Objection: Not interested or you’re not their
“type”

 

The real question is WHY aren’t they interested? Could it be that
you’ve just downed two garlic cloves and a pint of vinegar? Have you
spent the entire evening making an ass of yourself?

 

You want to show this person why you’re unique. That doesn’t mean
that you can stand on your head for 30 minutes at a stretch while
finishing off a six-pack. It means that you aren’t just “one of the
boys/girls”. Of course that also means that you meet their “dating
expectations”. Look around you and see the type of people they are
with. Then, show this person why you’re just like them, only
better.

 
Objection: No response or they don’t
call

 

Too many people fear confrontation. Combine this with poor
manners (brought on by poor parenting – you may want to contact this
person’s mother to find out why!), and you’ve got a no-response type
of person.
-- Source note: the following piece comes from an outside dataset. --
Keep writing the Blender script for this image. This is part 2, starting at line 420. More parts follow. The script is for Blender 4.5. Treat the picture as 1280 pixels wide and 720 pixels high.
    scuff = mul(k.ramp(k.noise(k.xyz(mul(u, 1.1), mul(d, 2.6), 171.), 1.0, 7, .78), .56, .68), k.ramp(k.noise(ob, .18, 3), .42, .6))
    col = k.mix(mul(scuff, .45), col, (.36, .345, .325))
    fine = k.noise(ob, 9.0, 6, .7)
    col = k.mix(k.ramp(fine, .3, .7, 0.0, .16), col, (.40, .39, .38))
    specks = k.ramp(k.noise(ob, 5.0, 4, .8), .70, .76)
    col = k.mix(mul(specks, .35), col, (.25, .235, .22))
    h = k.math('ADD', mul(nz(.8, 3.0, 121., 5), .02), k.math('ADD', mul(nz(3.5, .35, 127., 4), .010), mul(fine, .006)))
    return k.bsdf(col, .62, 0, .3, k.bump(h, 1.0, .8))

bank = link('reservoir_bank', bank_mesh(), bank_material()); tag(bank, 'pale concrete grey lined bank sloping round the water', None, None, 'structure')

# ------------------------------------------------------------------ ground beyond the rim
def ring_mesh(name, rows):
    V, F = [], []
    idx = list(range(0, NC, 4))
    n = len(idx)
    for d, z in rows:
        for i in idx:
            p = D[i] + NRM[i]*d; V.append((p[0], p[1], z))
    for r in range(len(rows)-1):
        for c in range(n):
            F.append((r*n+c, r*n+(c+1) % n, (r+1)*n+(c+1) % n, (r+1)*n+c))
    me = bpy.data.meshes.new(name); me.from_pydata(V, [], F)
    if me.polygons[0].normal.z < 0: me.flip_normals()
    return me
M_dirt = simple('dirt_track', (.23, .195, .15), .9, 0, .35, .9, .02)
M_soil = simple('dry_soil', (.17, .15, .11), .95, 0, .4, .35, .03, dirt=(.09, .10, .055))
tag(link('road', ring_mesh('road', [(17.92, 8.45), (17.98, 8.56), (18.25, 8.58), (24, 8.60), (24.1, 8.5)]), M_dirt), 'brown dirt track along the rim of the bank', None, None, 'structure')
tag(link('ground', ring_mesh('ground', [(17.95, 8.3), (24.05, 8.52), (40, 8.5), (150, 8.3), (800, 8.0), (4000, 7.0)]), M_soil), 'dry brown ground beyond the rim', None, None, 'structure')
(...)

If you don’t get a returned call you should probably move
on, happy that you didn’t waste another moment with a rude jerk.

 

If, on the other hand you’re the adventurous type, you can try
this. Call the person up, but don’t leave messages on their
answering machine or voice mail. Wait for the person to answer.
Then, explain that you know that they’re busy and wanted to make it
easier by suggesting a time and place to meet. Then, have them open
their calendars and write it in. If they “forget” again, you know
it’s not about being busy – they just lack social skills.